You see the same problem with your miserable commute. Following your partner’s advice, you put a compressor under the hood and hook a belt up to the engine. This drives the compressor to cool down the car. Woo! Cool air! But now your car goes even slower, and your round trip stretches to four hours. That compressor pulls power out of the engine. Plus, cooling the car’s interior decreases the gas mileage, risking running out of fuel in the middle of the desert. Not a good plan. Instead, let’s look at the problem systematically.

“First, with any system, you have to make sure that any solution improves the system’s function. Is the car’s chief function to cool you down? Of course not. The car is supposed to get you to work.

Second, look to see what parts or interactions are interfering with the system’s function. A systems expert will tell you to look for the best places to intervene. You want to seek the smallest change that would make the biggest difference. This often isn’t as easy as it sounds.
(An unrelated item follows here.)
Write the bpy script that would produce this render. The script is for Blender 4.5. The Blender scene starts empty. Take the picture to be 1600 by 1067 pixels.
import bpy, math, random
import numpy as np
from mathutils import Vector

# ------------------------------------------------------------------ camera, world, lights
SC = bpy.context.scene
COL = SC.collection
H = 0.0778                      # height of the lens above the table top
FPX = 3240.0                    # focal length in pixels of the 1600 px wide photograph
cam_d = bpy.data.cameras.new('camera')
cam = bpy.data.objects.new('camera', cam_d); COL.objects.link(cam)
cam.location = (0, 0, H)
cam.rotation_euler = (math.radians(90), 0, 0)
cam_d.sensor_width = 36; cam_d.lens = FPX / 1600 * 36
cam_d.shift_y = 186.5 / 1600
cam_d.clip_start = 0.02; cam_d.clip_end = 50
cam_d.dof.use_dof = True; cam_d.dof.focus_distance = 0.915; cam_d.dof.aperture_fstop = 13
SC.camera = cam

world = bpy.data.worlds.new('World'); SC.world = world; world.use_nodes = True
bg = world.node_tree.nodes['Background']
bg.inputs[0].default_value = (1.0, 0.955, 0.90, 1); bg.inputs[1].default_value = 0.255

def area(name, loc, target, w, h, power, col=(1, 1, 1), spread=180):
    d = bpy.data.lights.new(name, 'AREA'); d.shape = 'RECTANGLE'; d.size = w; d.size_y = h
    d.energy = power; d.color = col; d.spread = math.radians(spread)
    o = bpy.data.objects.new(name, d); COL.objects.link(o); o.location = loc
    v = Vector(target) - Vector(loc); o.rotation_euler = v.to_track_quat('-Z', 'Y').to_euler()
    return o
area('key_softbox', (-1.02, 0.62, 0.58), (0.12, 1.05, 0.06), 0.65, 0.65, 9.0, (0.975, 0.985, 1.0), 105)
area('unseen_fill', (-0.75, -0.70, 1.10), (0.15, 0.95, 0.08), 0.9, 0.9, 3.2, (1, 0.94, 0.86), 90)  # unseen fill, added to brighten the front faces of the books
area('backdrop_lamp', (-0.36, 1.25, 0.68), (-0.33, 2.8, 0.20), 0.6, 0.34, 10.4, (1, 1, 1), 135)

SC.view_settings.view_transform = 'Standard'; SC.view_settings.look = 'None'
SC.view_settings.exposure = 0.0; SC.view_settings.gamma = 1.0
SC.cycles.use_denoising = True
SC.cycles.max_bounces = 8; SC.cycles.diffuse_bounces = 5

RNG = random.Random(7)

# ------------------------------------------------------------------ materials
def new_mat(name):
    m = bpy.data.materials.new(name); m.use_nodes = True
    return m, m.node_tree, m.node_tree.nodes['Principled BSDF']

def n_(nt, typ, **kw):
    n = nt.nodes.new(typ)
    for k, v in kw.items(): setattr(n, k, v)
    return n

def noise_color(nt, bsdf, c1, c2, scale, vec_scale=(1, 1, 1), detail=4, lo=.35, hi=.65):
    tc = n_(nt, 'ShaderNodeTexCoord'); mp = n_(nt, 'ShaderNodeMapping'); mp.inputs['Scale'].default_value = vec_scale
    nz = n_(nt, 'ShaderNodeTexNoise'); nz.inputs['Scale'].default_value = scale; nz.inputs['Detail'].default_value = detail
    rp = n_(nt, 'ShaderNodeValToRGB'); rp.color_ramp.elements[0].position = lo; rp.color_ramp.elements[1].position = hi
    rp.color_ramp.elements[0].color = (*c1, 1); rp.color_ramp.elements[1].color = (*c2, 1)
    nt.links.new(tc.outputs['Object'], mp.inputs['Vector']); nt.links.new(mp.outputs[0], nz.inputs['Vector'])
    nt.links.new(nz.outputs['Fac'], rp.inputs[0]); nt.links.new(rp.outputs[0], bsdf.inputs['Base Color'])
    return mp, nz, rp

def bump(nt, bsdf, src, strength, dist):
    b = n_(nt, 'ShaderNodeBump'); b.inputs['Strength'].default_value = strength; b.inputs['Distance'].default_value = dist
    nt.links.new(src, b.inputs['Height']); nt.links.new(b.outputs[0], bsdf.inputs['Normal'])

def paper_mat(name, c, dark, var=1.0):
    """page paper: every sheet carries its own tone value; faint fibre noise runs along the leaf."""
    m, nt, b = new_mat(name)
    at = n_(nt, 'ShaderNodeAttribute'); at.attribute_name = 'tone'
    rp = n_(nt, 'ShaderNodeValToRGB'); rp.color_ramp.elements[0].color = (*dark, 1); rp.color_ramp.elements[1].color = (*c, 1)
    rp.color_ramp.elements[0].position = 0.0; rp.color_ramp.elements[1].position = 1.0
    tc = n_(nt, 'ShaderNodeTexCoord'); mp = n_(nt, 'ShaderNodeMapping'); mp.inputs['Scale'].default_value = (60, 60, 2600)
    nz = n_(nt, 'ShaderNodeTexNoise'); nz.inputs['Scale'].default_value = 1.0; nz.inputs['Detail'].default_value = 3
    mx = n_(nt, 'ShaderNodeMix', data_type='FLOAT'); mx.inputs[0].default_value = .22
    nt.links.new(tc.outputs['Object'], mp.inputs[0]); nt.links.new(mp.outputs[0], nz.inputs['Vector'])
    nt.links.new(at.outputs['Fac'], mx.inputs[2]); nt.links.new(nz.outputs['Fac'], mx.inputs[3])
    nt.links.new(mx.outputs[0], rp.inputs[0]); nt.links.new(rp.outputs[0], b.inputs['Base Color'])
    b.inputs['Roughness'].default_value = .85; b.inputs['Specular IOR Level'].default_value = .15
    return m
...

Often, as the late Dartmouth Professor Donella Meadows pointed out, people will “push the change in the wrong direction.” Installing air conditioning, thus slowing the car and risking a breakdown, does exactly the opposite of the car’s function of getting you to work.

When you look at your car as a system, you realize that, with your AC, you’re looking at the wrong part of the car. Maybe it needs a tune-up, or a new carburetor, or a whole new engine. But a systems expert will tell you that you still might not be thinking broadly enough. Your rationality might still be bounded. Sometimes the best solution is not to change a “the system’s function—an act that systems people call a “paradigm shift.” What if the car’s purpose wasn’t to take you across the desert? What if you just asked it to get you ten miles to the grocery store? You and your partner set up a new business out of the home. Which has air conditioning.